As with all things vino, the proof is in the tasting. And tasting we BATW members did, at our January event at the Spinnaker restaurant in Sausalito.
The theme of the meeting was Sausalito’s sister-city relationship with Viña del Mar, Chile—located near Valparaiso—and wine is one of the big connectors. We in California share a similar Mediterranean climate, with warm, dry summers, and geographic features such as rich, fertile valleys, mountains (in Chile’s case, the really steep Andes) and the Pacific Ocean—all of which combine to provide ideal conditions for grape growing.

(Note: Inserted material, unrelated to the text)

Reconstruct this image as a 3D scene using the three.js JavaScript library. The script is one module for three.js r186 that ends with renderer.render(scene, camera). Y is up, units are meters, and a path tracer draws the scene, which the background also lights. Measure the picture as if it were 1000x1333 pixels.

Currently, about 290,500 acres of wine grapes are under production in this long, narrow sliver of South America (about 2,700 miles long and an average of 110 miles wide). Interestingly, due to Chile’s unique geography, all of the vine roots are natural—no grafting—as there are no pests to damage them (specifically phylloxera).
Rebecca Chapa, West Coast ambassador for Wines of Chile, a trade group that promotes Chilean wines, offered these samples, with a reminder that “There is a Chilean wine to suit every palate and every dish”:

  • Castillo de Molina Reserva Sauvignon Blanc San Pedro 2010, Elqui Valley
  • Eco Balance Sauvignon Blanc 2009, Emiliana Vineyards, DO Valle de Casablanca
  • Vina Chocalan Sauvignon Blanc Seleccion 2010, Maipo Valley
  • Matetic Vineyards EQ Pinot Noir 2007, DO San Antonio
  • Los Vascos Reserve Cabernet Sauvignon 2008, Colchagua Valley
  • San Pedro 1865 Carmenere 2009, Maule Valley (my personal favorite)
  • Apaltagua Carmenere Reserve 2010, Colchagua

“The wines were chosen to show the diversity of what Chile has to offer and the different styles of wine that are successful across its wine-growing areas,” Rebecca said in a recent interview. “Amazingly, the country has just about every type of climate that you could imagine; thus it is ideally suited to grow multiple varieties successfully.”
Of note, she said, is the fact that “Distinct flavor profiles in the wines from various regions are unique, so sauvignon blanc grown in Elqui versus that grown in other areas (Casablanca and Curico in this case) differs pretty significantly.”
Thanks go to Rebecca—and Paula Tejeda of Chile Lindo for the empanadas that accompanied them—for the opportunity to savor this taste of Chile.